Switching to "Cycles Render" instead of "Blender Render" (default) material nodes can then be used instead of Blender Render's defaults - shown are the basic "Diffuse BSDF" and "Material Output" node

Using the Node Editor to set up a basic node material for baking

Once the material nodes are set up, an "Image Texture" node can be added, the previously generated image created in the UV/Image Editor assigned ("Browse Image to linked"), the texture will appear mapped to the mesh (in "Texture" display mode) ready for baking

Bake settings for Cycles Render

In "Bake" properties select "Normal" and set "Tangent" - optionally set "Swizzle:" - enable "Selected to Active" then select the two meshes in the 3D View and click "Bake"

Baked normal map using Cycles Render ready for saving

The final normal map Cycles rendered to the UV assigned image of the low resolution mesh, now ready for saving in the UV/Image Editor

Conclusion ^

Being able to make highly detailed, high-resolution meshes does rely on using equipment adequate to the task.
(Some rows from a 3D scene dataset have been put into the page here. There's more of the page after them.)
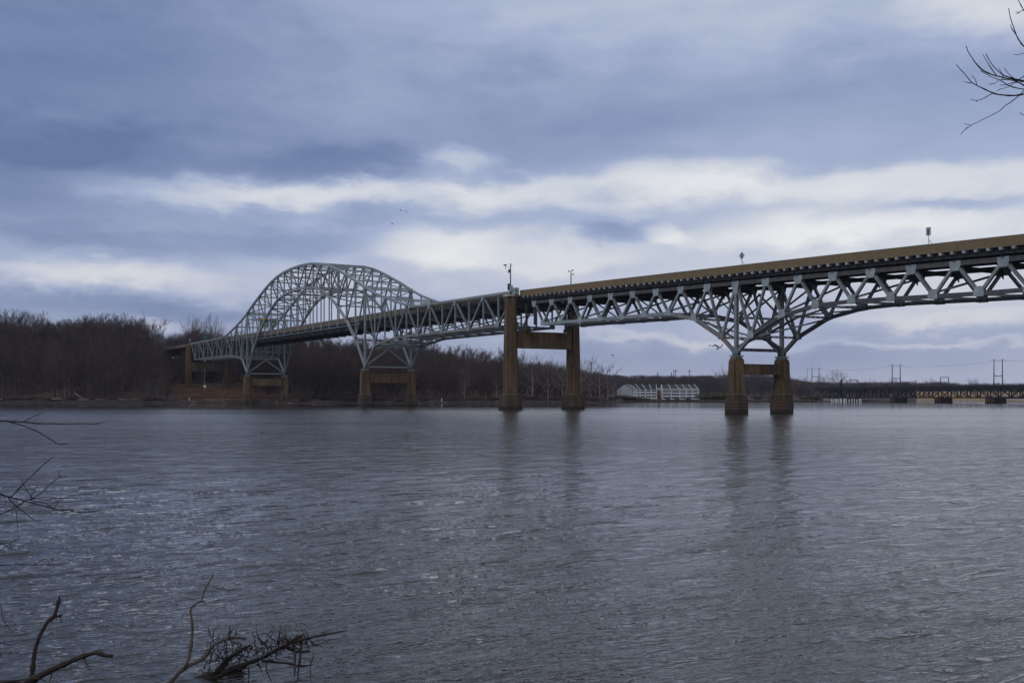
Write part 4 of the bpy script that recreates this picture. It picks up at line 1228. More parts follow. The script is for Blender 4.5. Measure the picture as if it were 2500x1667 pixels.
# ------------------------------------------------------------------ houses by the water
def terrace(label, fins, ground_y, eave_y, ridge_y, roofm, dormer, endwall):
    Y0 = 546.0; DR = 5.5
    r = thing('row_house', P(fins[0][0], ground_y, Y0), label, 'building')
    g = P(0, ground_y, Y0).z - .6; ze = P(0, eave_y, Y0).z; zr = P(0, ridge_y, Y0 + DR).z
    FP, RP, BP_ = [], [], []
    for fx, rx in fins:
        a = Vector(((fx - 1250) / F * Y0, Y0, 0)); b = Vector(((rx - 1250) / F * (Y0 + DR), Y0 + DR, 0))
        FP.append(a); RP.append(b); BP_.append(b * 2 - a)
    for i, (a, b, c) in enumerate(zip(FP, RP, BP_)):
        d = (b - a).normalized(); n = Vector((-d.y, d.x, 0)) * .11
        m = MB(); up = .28
        if endwall and i == 0: up = .1
        A = a - d * .25
        m.prism([A - n + ZX * g, A - n + ZX * (ze + up), b - n + ZX * (zr + up), c - n + ZX * (ze + up), c - n + ZX * g], n * 2)
        m.build('party_wall', M_GREYWALL if (endwall and i == 0) else M_WHITE, r)
    hs = (ze - g - .6) / 3
    for i in range(len(fins) - 1):
        a0, a1, b0, b1, c0, c1 = FP[i], FP[i+1], RP[i], RP[i+1], BP_[i], BP_[i+1]
        e = .03
        L = lambda p, q, f: p.lerp(q, f)
        A0, A1, B0, B1, C0, C1 = L(a0, a1, e), L(a1, a0, e), L(b0, b1, e), L(b1, b0, e), L(c0, c1, e), L(c1, c0, e)
        d0 = (b0 - a0).normalized(); d1 = (b1 - a1).normalized()
        m = MB(); m.loft([[A0 + d0 * 1.0 + ZX * g, A1 + d1 * 1.0 + ZX * g, A1 + d1 * 1.0 + ZX * (ze - .05), A0 + d0 * 1.0 + ZX * (ze - .05)], [C0 + ZX * g, C1 + ZX * g, C1 + ZX * (ze - .05), C0 + ZX * (ze - .05)]])
        m.build('wall', M_GREYWALL, r)
        m = MB()
        m.prism([A0 + ZX * ze, A1 + ZX * ze, A1 + ZX * (ze - .25), A0 + ZX * (ze - .25)], d0 * .2)
        m.build('eaves_board', M_WHITE, r)
        m = MB(); th = ZX * .18
        m.v += [A0 + ZX * (ze + .02), A1 + ZX * (ze + .02), B1 + ZX * zr, B0 + ZX * zr, C1 + ZX * ze, C0 + ZX * ze]
        m.v += [p + th for p in m.v[:6]]
        m.f += [(0, 1, 2, 3), (3, 2, 4, 5), (6, 9, 8, 7), (9, 11, 10, 8), (0, 6, 7, 1), (5, 4, 10, 11), (0, 3, 9, 6), (3, 5, 11, 9), (1, 7, 8, 2), (2, 8, 10, 4)]
        m.build('roof', roofm, r)
        for k in range(3):
            z0 = g + .6 + hs * k
            wa, wb = L(A0, A1, .05) + d0 * .93, L(A0, A1, .95) + d1 * .93
            m = MB(); m.prism([wa + ZX * (z0 + .1), wb + ZX * (z0 + .1), wb + ZX * (z0 + hs * .88), wa + ZX * (z0 + hs * .88)], (d0 * .05))
            m.build('window', M_GLASS, r)
            m = MB()
            m.loft([[A0 + ZX * (z0 - .12), A1 + ZX * (z0 - .12), A1 + ZX * z0, A0 + ZX * z0], [A0 + d0 * .98 + ZX * (z0 - .12), A1 + d1 * .98 + ZX * (z0 - .12), A1 + d1 * .98 + ZX * z0, A0 + d0 * .98 + ZX * z0]])
            m.prism([A0 + ZX * (z0 + .003), A1 + ZX * (z0 + .003), A1 + ZX * (z0 + hs * .36), A0 + ZX * (z0 + hs * .36)], d0 * .06)
            m.build('balcony', M_WHITE, r)
        if dormer:
            for f0, f1 in ((.1, .42), (.56, .88)):
                p, q = L(A0, A1, f0), L(A0, A1, f1)
                m = MB(); m.loft([[p + ZX * (ze + .1), q + ZX * (ze + .1), q + ZX * (ze + .95), p + ZX * (ze + .95)], [p + d0 * 2 + ZX * (ze + .3), q + d0 * 2 + ZX * (ze + .3), q + d0 * 2 + ZX * (ze + .95), p + d0 * 2 + ZX * (ze + .95)]])
                dm = m.build('dormer', M_WHITE, r)
                pa, qa = L(p, q, .22) - d0 * .03, L(p, q, .78) - d0 * .03
                m = MB(); m.prism([pa + ZX * (ze + .3), qa + ZX * (ze + .3), qa + ZX * (ze + .8), pa + ZX * (ze + .8)], d0 * .02); m.build('pane', M_GLASS, dm)
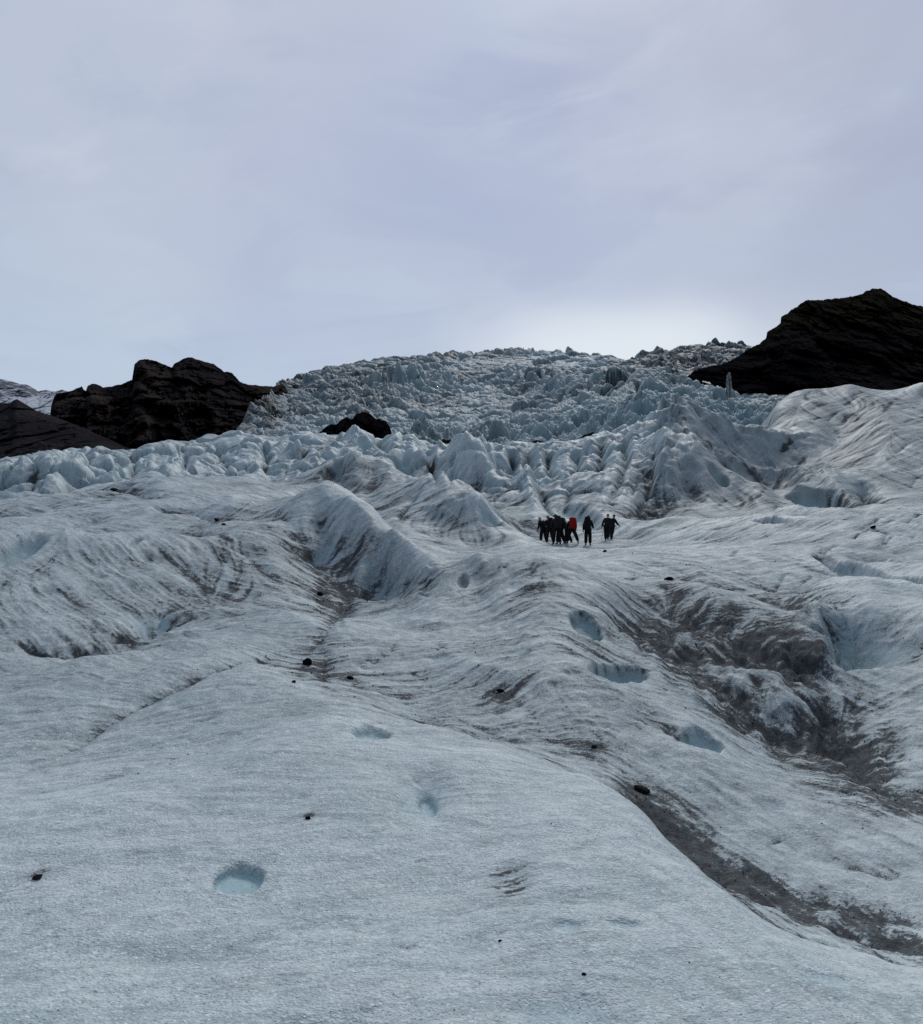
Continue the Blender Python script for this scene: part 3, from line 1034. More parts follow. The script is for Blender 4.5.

Hardware needs to be able to cope with various levels detailing that can reach into the millions of polygons or triangles. This does not necessarily mean the use of older or slower computers prevents the production of workable normal maps, rather that the process has to be rethought slightly to compensate, to the extent that sculpting becomes an exercise in effectiveness, working within the limitations presented rather than being held to the demands of hyper-realism or detailing. This might mean sculpting and baking major features to a normal maps that are then combined with an image-based conversions to add surface detailing otherwise not possible to place due to hardware constraints.

Design note: although there are techniques and features within Blender that ease the burden of high-resolution work, "Alt+B" to "Clip Select" for example, being able to manage complex, mesh dense objects is still necessary.

With this said, if the option exists, preference should be towards modelling or sculpting high-resolution meshes for normal map production rather than using converted images, especially for those needing to reflect structure rather than surface detailing.